There is no real sign of sustained high level blocking patterns developing at this stage that could deliver winter wonderland conditions. The jet stream is too strong for this to happen and there is no forcing from a Stratospheric Warming Event at this stage at least, though one can not be ruled out later in the winter.
The trend therefore, is for the weather to return to a more mobile west to east pattern, oscillating between polar maritime and tropical maritime conditions, mild then cool, but nothing very cold for much of December, after this late autumn cold snap has ended.
The current pattern has been matched with that of 1989, which turned out to be one of the mildest winters on record, ut it is doubtful that this pattern alignment will continue for long, and pattern matching has proven the most unreliable of methods to forecast the weather.

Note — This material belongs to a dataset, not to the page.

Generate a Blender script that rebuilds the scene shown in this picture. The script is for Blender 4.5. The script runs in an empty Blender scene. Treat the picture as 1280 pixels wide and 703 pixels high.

The Easterly QBO and the recent sun-spot minimum and La NiƱa ENSO, together point to something a little more unusual and colder. There will be more updates in the advent period – to help pin down that big question: Will-it be a white Christmas? So far – so green. Another key question is to contemplate whether the prolonged warmth this autumn is an effect of climate-change? It probably is, in that it mirrors models that show how raised sea temperatures will help to maintain air temperatures for longer, because water retains heat for much longer than air. This would help to delay the onset of cold weather until later in the winter, and serve to shorten winter and reduce ice formation. In turn the late ice formation reduces the albido effect and in turn creates a positive feedback to increasing warming – as less of the suns rays are reflected back by the smaller area of ice.